U.S. prepares for #DayWithoutImmigrants strike on Thursday, Feb. 16, 2017

A growing number of restaurants and other businesses are closing in solidarity with Thursday's 'Day Without Immigrants' protests in cities throughout the United States.

From the Washington Post:

The boycott calls for immigrants not to attend work, open their businesses, spend money or even send their children to school. The Washington region had the seventh-largest immigrant population in the country in 2010, with 21.8 percent of the population being foreign-born, according to a study from the Brookings Institution.

Lawmakers and Trump campaign officials seem to be doing their best to ignore the popular movement.

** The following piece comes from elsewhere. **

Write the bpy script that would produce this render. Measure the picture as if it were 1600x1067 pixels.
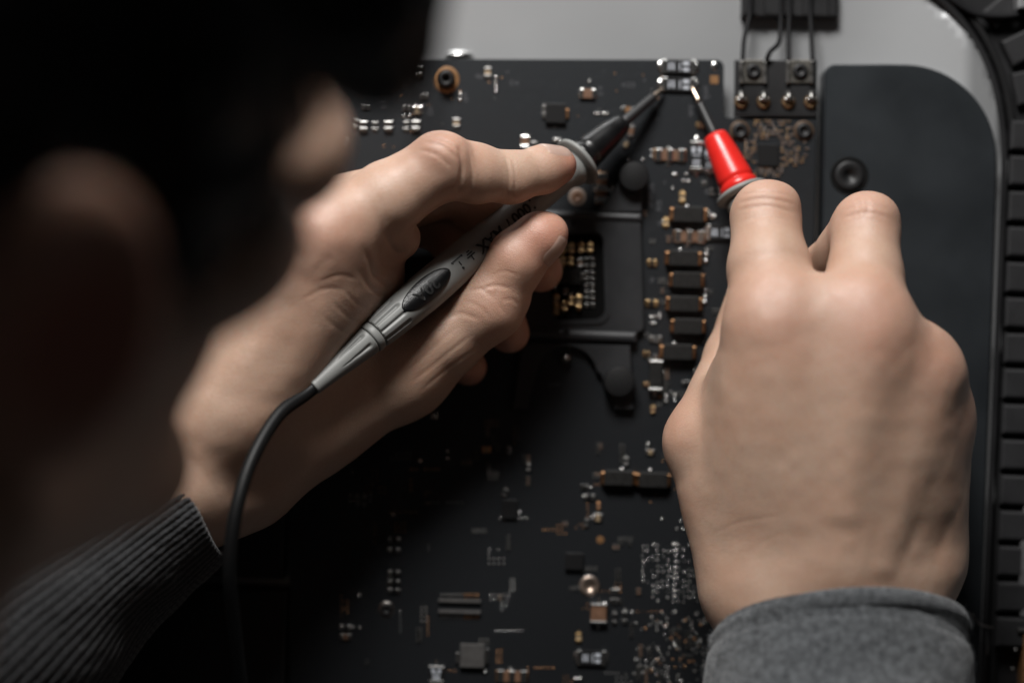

Celebrity chefs like Jose Andres and Rick Bayless aren't ignoring it — they're closing their restaurants in solidarity with the largely immigrant workforce that powers the food biz and other service industries in the U.S.

From CNN:

Immigrants and supporters are planning to strike Thursday in a protest loosely organized by social media and word of mouth. The goal is to demonstrate the importance of immigrants to society, as the Trump administration continues to pursue hard-line enforcement policies that advocates fear will disrupt communities and the economy.

Restaurants in the DC area were planning to operate with short staff, offer menus in solidarity with striking immigrants and in some cases, close altogether.

Celebrity chef José Andrés, who is locked in a lawsuit with President Donald Trump for pulling his restaurant from the Trump hotel project in Washington over Trump's anti-undocumented immigrant rhetoric, announced he would close most of his restaurants Thursday as part of the protest.

The Trump International Hotel did not respond to a request for comment on its plans for Thursday.

Schools were preparing as well. A bilingual charter school in Northwest DC planned to close, and DC public schools were preparing for possible walkouts.

Similar actions have taken place in other cities. Milwaukee, Wisconsin, was the site of a similar protest this week, and bodegas in New York closed earlier this month in protest of Trump's travel ban executive order.